Justin Grimm at the autograph stage.

Justin Grimm at the autograph stage.

Of course, one of the best panels each year is the session called “Down on the Farm.” This one gives certain selected prospects and rookies the chance to tell the fans how they really feel about becoming or almost becoming major league ballplayers before they become so jaded that they simply resort to the standard clichés when answering questions. There is such a “deer caught in the headlights” feel to this seminar that it is always a must-attend feature of the convention, even though it is the closing session on the last day. Carl Edwards Jr., Eric Jokisch and Dan Vogelbach were the prospects on the panel this year, and each had some amusing observations to help enlighten fans. It had to be a little tough for Vogelbach, however, because he is a first baseman and caught behind Anthony Rizzo in the big scheme of things. Everyone expects Vogelbach to eventually be traded, but to his credit he said, “I just worry about keeping myself in shape and helping the team any way I can. I can’t control the rest.”

Other features that make the convention so interesting were also brought back this year. As always, the live auction of game-used caps, jerseys and equipment to benefit Cubs Charities was held near the autograph area and attracted a lot of attention from both collectors and casual fans, alike. Led by principal auctioneer, Tom Hellman, the Cubs clubhouse director fondly known as “Otis,” this annual auction is always a highlight of the weekend. New this year was another little area run by Cubs Authentic, which allows the team to sell other game-used and team-issued items in a non-auction setting. Collectors were thrilled to see this new addition and were eagerly buying a lot of the stuff on the racks and tables to fill holes in their collections. The casual fans also had the opportunity to buy less expensive replica items in the Cubs’ merchandise store, which was located in the same area.

Also new this year was the separate room that the team allocated to the Fergie Jenkins Foundation, which allowed Hall of Famer Jenkins to spread out with his guests, Lee Smith, Bill Buckner and Rollie Fingers, to sign autographs and sell merchandise to benefit Jenkins’ charitable foundation. The separate area for the kids to test their baseball skills, such as hitting and pitching, was also brought back, along with a photo booth on the main lobby level where fans could grab a quick photo with whomever was manning the booth at the time. A separate table was also set up for the Cubs’ young star, Jorge Soler, to autograph and sell his “Soler Power” T-shirts to fans. Fans could also purchase memorabilia at tables located in the Vendors Alley that were manned by some of the regular Chicago-area dealers, and the local Comcast operation also set up an area for its products and brought in Cubs players Pedro Strop, Travis Wood and Trevor Cahill to sign autographs for the fans on Saturday. Wood and Cahill wowed the fans with their friendly, upbeat demeanor, but Strop caused a bit of grumbling by keeping fans waiting more than two hours after his scheduled appearance before he finally showed up.

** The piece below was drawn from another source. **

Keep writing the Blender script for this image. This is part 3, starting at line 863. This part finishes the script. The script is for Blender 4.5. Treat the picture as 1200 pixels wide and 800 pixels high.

Another item of interest involved the young ladies in costume sent to the convention by one of the vendors to roam around and pass out faux Joe Maddon glasses. Made of simple transparent plastic lenses mounted in the readily recognizable thick black plastic frames that Cubs manager Maddon favors, this handout temporarily turned the seminar level of the convention into a sea of mini-Maddons, as the fake glasses were mostly being worn by the kids in attendance. It was cute to see.

All in all, there was plenty for everyone at this year’s convention. Thirty-five current players and prospects were in attendance, plus 19 Cubs alumni, the manager and his coaches, and most of the team’s senior management. If you did not score at least a couple of dozen autographs at this event, and if you did not hear a considerable amount of inside information about where the team is heading this year, then you had no one to blame but yourself, because you either slept through the convention or you forgot to come out of your room. Otherwise, it was all there for the taking, and the buzz is that you better make your reservation for next year’s convention as soon as possible or you will miss out on the World Series celebration to end all World Series celebrations.